As the new fiscal year gets under way this week, higher minimum wages are taking hold in many other communities across the United States. San Francisco's minimum wage is rising to $14 an hour, one of the highest rates in the nation, and in San Jose, it'll be $12, a $1.50-an-hour raise.

In Chicago and many other Cook County communities, workers will get at least $1.75 above the Illinois minimum wage of $8.25 an hour — going up another extra dollar in a year.

Wages in some parts of Oregon will start as high as $10.25 an hour, while in Maryland, the minimum is rising by 50 cents, to $9.25 an hour.

But the increases are controversial, with some economists saying they could cost jobs.

A University of Washington study last month reported that Seattle's $15-an-hour minimum wage had led to a 9 percent reduction in hours worked since it went into effect in 2014.

But a rival study of Seattle's restaurant industry, conducted by the Center for Labor Research and Education at the University of California-Berkeley, found no effect on low-wage jobs.

Ken Jacobs, chairman of the labor research center, told NBC Bay Area that workers aren't just labor — they're also consumers, and if they make more, they spend more.

"What the research has shown is those two things really balance things out," Jacobs said.

At the One Street Down Cafe in Redmond, Oregon, General Manager Corey Whalen said he's not sure what to think about the increase in his community.

"I don’t think that this is the fix," Whalen told NBC station KTVZ of Bend. "I think that it’s a good start.
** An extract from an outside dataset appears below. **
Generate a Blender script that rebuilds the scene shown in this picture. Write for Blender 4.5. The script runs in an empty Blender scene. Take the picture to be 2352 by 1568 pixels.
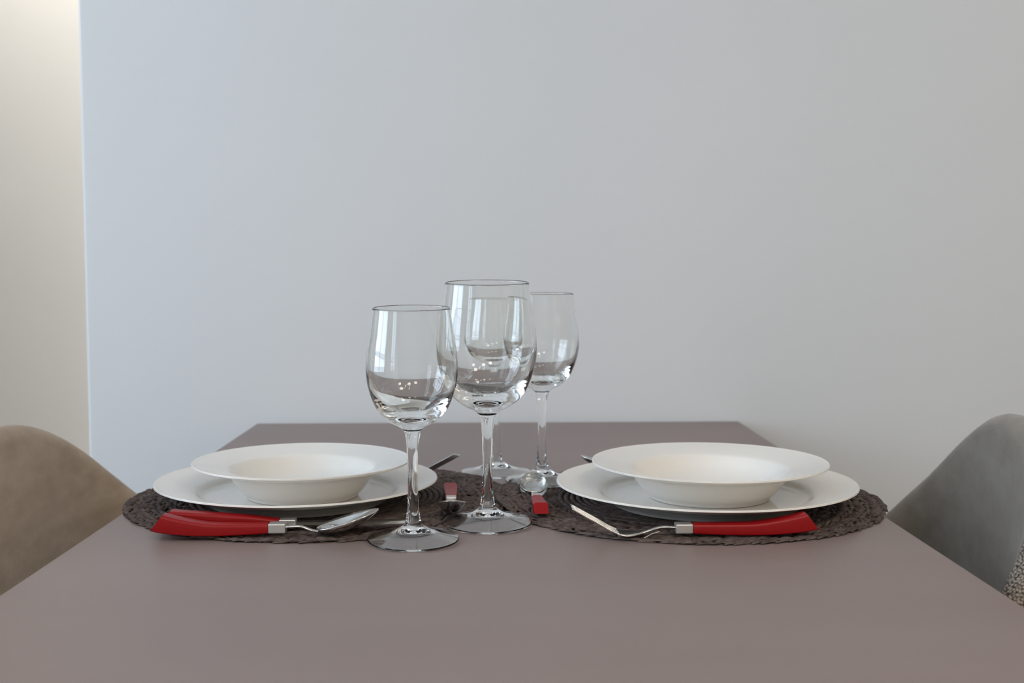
import bpy, bmesh, math, random
from mathutils import Vector, Matrix

# ----------------------------------------------------------------- scene
sc = bpy.context.scene
C = sc.collection
PI = math.pi
random.seed(7)

FPX = 2850.0                 # focal length in pixels of the 2352 px frame
CX, CY = 1176.0, 784.0
TILT = math.atan((784 - 578) / FPX)
TABLE_Z = 0.75
CAM_Z = TABLE_Z + 0.24


def ray(px, py):
    u = (px - CX) / FPX
    v = (CY - py) / FPX
    c, s = math.cos(TILT), math.sin(TILT)
    return Vector((u, c + v * s, -s + v * c))


def on_plane(px, py, z):
    """world point where the line of sight meets the height z"""
    d = ray(px, py)
    t = (z - CAM_Z) / d.z
    return Vector((0, 0, CAM_Z)) + d * t


def on_depth(px, py, y):
    d = ray(px, py)
    t = y / d.y
    return Vector((0, 0, CAM_Z)) + d * t


# ----------------------------------------------------------------- materials
def new_mat(name):
    m = bpy.data.materials.new(name)
    m.use_nodes = True
    nt = m.node_tree
    return m, nt, nt.nodes['Principled BSDF']


def lin(r, g, b):
    def f(c):
        c /= 255.0
        return c / 12.92 if c <= 0.04045 else ((c + 0.055) / 1.055) ** 2.4
    return (f(r), f(g), f(b), 1.0)


def noise_bump(nt, b, scale, strength, dist=0.001, detail=4.0, coord='Object'):
    tc = nt.nodes.new('ShaderNodeTexCoord')
    n = nt.nodes.new('ShaderNodeTexNoise')
    n.inputs['Scale'].default_value = scale
    n.inputs['Detail'].default_value = detail
    bp = nt.nodes.new('ShaderNodeBump')
    bp.inputs['Strength'].default_value = strength
    bp.inputs['Distance'].default_value = dist
    nt.links.new(tc.outputs[coord], n.inputs['Vector'])
    nt.links.new(n.outputs['Fac'], bp.inputs['Height'])
    nt.links.new(bp.outputs['Normal'], b.inputs['Normal'])
    return tc, n, bp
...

I’m a strong proponent of the $15 minimum wage, but I think that it's going to hurt a lot of small businesses."

Meanwhile, the minimum wage in St. Louis will actually drop late next month after Missouri Gov. Eric Greitens said he wouldn't stop a bill repealing the city's $10-an-hour minimum.

That means that on Aug. 28, minimum wage workers in St. Louis could see their pay drop by as much as $2.30 an hour, to the state minimum of $7.70.